▶ [WHAT THE TASK ASKS]: Tally the lines below that contain the word "script", and give only that number.

(Entries with scene source code)
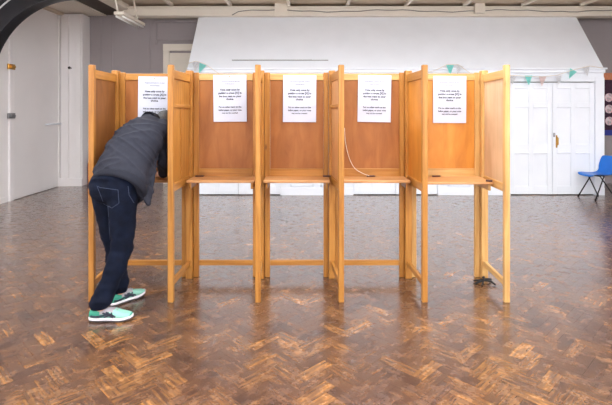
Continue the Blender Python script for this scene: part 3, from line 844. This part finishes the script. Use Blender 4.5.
jacket()

def jeans():
    mb = MB()
    mb.loft([ell(P0+S*z, RV, Vector((.5, .87, 0)) if False else VV, a, b) for z, a, b in ((.10, .16, .115), (.02, .178, .128), (-.06, .18, .13))])
    chain(mb, [v4(P0-RV*.06+Vector((0, -.01, -.03)), .12), v4(P0+RV*.06+Vector((0, -.01, -.03)), .12)])
    for h, k, a, f in ((hipR, kneeR, ankR, 1), (hipL, kneeL, ankL, 1)):
        chain(mb, [v4(h+Vector((0, 0, .02)), .112), v4(h.lerp(k, .35), .100), v4(k, .080), v4(k.lerp(a, .4), .074), v4(k.lerp(a, .72)+Vector((-.003, 0, 0)), .071), v4(a+Vector((-.004, -.003, .03)), .074)])
    for v in mb.bm.verts: v.co -= BO
    me = remesh(mb, .011, 8, 'jeans')
    vn = [v.normal.copy() for v in me.vertices]
    for v, n in zip(me.vertices, vn):
        p = v.co+BO
        k = 1.5 if p.z < .3 else (1.1 if p.z < .62 else .6)
        q = noise.noise(Vector((p.x*7, p.y*7, p.z*16)))+.6*noise.noise(Vector((p.x*15+4, p.y*15, p.z*30)))
        v.co += n*(.009*k*q)
        if v.co.z < .092: v.co.z = .092+(v.co.z-.092)*.12
    j = link('jeans', me, 'denim', person, True)
    # stitched seams and pockets laid onto the cloth
    from mathutils.bvhtree import BVHTree
    bv = BVHTree.FromPolygons([v.co for v in me.vertices], [p.vertices[:] for p in me.polygons])
    cam = Vector((0, 0, CAMZ))-BO
    def stitch(name, path):
        pts = []
        for (a, b), (c, d) in zip(path, path[1:]):
            for k in range(7):
                q = px(a+(c-a)*k/6, b+(d-b)*k/6, 3.4)-BO
                hit = bv.ray_cast(cam, (q-cam).normalized())
                if hit[0] is not None: pts.append(hit[0]+hit[1]*.0008)
        if len(pts) > 2: MB().tube(pts, .0016, 5).build(name, 'denim_stitch', j, True)
    stitch('pocket_stitching', [(97, 186), (100, 187.5), (118, 190), (119, 203), (112, 208), (104, 204), (97.5, 187)])
    stitch('pocket_stitching', [(128, 186), (129, 195), (134, 203)])
    stitch('side_seam', [(108, 206), (109, 222), (110, 240)])
jeans()

def shoe(ank, d, foot_len=.305):
    d = Vector(d).normalized(); s = Vector((d.y, -d.x, 0))        # s: to the wearer's right
    heel = Vector((ank.x, ank.y, 0))-d*.085
    T = Matrix((( d.x, s.x, 0, heel.x-BO.x), (d.y, s.y, 0, heel.y-BO.y), (0, 0, 1, 0), (0, 0, 0, 1)))
    st = [0, .03, .12, .27, .42, .58, .72, .85, .95, 1.0]
    hw = [.012, .028, .036, .036, .035, .042, .047, .044, .030, .010]
    up = [.062, .078, .088, .086, .092, .084, .066, .053, .043, .032]
    def loop(i, z0, z1, g, n=16):
        x = st[i]*foot_len; w = hw[i]+g
        return [(x, w*math.copysign(abs(math.cos(a))**.75, math.cos(a)), z0+(z1-z0)*(.5+.5*math.copysign(abs(math.sin(a))**.7, math.sin(a)))) for a in [2*math.pi*k/n for k in range(n)]]
    toe = [.006, .002, 0, 0, 0, 0, 0, .004, .010, .016]
    u = MB().loft([loop(i, .022+toe[i], up[i]+toe[i]*.6, 0) for i in range(10)]).xform(T)
    for f in u.bm.faces:                                          # colour blocks: teal heel and toe, grey tongue, mint side
        c = f.calc_center_median(); L = (Matrix(T).inverted() @ c)
        x = L.x/foot_len
        f.material_index = 0 if x < .22 or x > .93 else (2 if .30 < x < .62 and L.z > .066 else (1 if x > .45 else 2 if x > .27 and L.z > .055 else 0))
    sh = u.build('shoe', ['shoe_teal', 'shoe_mint', 'shoe_grey'], person, True)
    MB().loft([loop(i, .008+toe[i], .030+toe[i], .005) for i in range(10)]).xform(T).build('midsole', 'sole_white', sh, True)
    MB().loft([loop(i, .0+toe[i], .011+toe[i], .003) for i in range(10)]).xform(T).build('outsole', 'sole_dark', sh, True)
    def top(x):
        x /= foot_len
        for a in range(9):
            if st[a] <= x <= st[a+1]:
                k = (x-st[a])/(st[a+1]-st[a]); return hw[a]+(hw[a+1]-hw[a])*k, up[a]+(up[a+1]-up[a])*k
        return hw[-1], up[-1]
    for sgn in (-1, 1):
        sb = MB()
        for path in (((.055, .040), (.10, .046), (.135, .056), (.150, .078)), ((.115, .036), (.145, .046), (.165, .058), (.172, .073)), ((.105, .066), (.135, .055), (.165, .043), (.185, .034)), ((.128, .070), (.158, .058), (.185, .046), (.200, .036)), ((.02, .046), (.055, .040), (.09, .036))):
            pts = []
            for (xa, za), (xb, zb) in zip(path, path[1:]):
                for k in range(4):
                    x, z = xa+(xb-xa)*k/4, za+(zb-za)*k/4; w, h = top(x)
                    zz = (z-.022)/(h-.022)*2-1; zz = max(-.98, min(.98, zz))
                    sn = math.copysign(abs(zz)**(1/.7), zz); cw = max(0, 1-sn*sn)**.375
                    pts.append((x, sgn*(w*cw+.0005), z))
            sb.tube(pts, .0062, 6)
        sb.xform(T).build('side_stripe', 'shoe_navy', sh, True)
    lb = MB()
    for k in range(5):
        x = .125+.017*k; w, h = top(x)
        lb.tube([(x, -w*.62, h-.012), (x+.004, -w*.3, h), (x+.006, 0, h+.002), (x+.004, w*.3, h), (x, w*.62, h-.012)], .0035, 6)
    lb.xform(T).build('laces', 'shoe_grey', sh, True)
shoe(ankR, (1, .05, 0))
shoe(ankL, (.60, .80, 0))

# ------------------------------------------------------------------ camera, world, view
cd = bpy.data.cameras.new('camera'); cam = bpy.data.objects.new('camera', cd); C.objects.link(cam)
cam.location = (0, 0, CAMZ); cam.rotation_euler = (R_(90), 0, 0)
cd.sensor_fit = 'HORIZONTAL'; cd.sensor_width = 36; cd.lens = F/612*36; cd.shift_x = 0; cd.shift_y = -91.5/612
cd.clip_start = .05; cd.clip_end = 60
sc = bpy.context.scene; sc.camera = cam
w = bpy.data.worlds.new('world'); sc.world = w; w.use_nodes = True
w.node_tree.nodes['Background'].inputs['Color'].default_value = (.8, .9, 1, 1); w.node_tree.nodes['Background'].inputs['Strength'].default_value = .5
vs = sc.view_settings; vs.view_transform = 'Standard'; vs.look = 'None'; vs.exposure = .58; vs.gamma = 1; vs.use_curve_mapping = False
sc.cycles.use_denoising = True; sc.cycles.max_bounces = 10; sc.cycles.diffuse_bounces = 6
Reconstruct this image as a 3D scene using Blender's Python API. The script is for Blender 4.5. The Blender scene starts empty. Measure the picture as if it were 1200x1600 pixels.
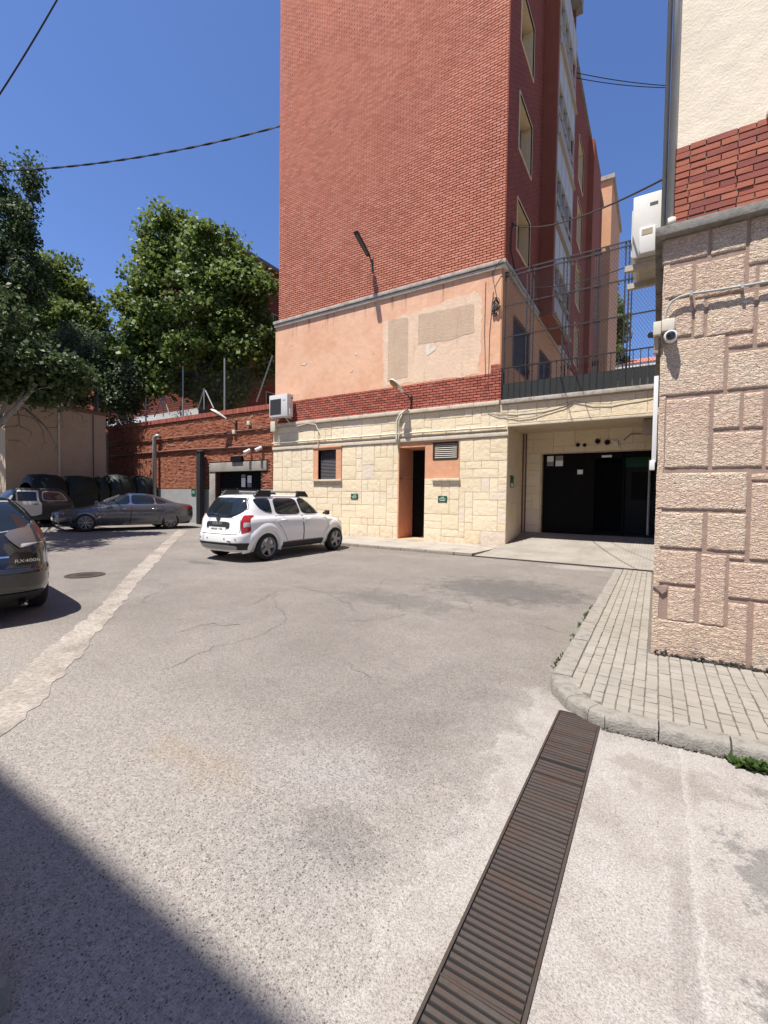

▶ [FULL SOLUTION]: 2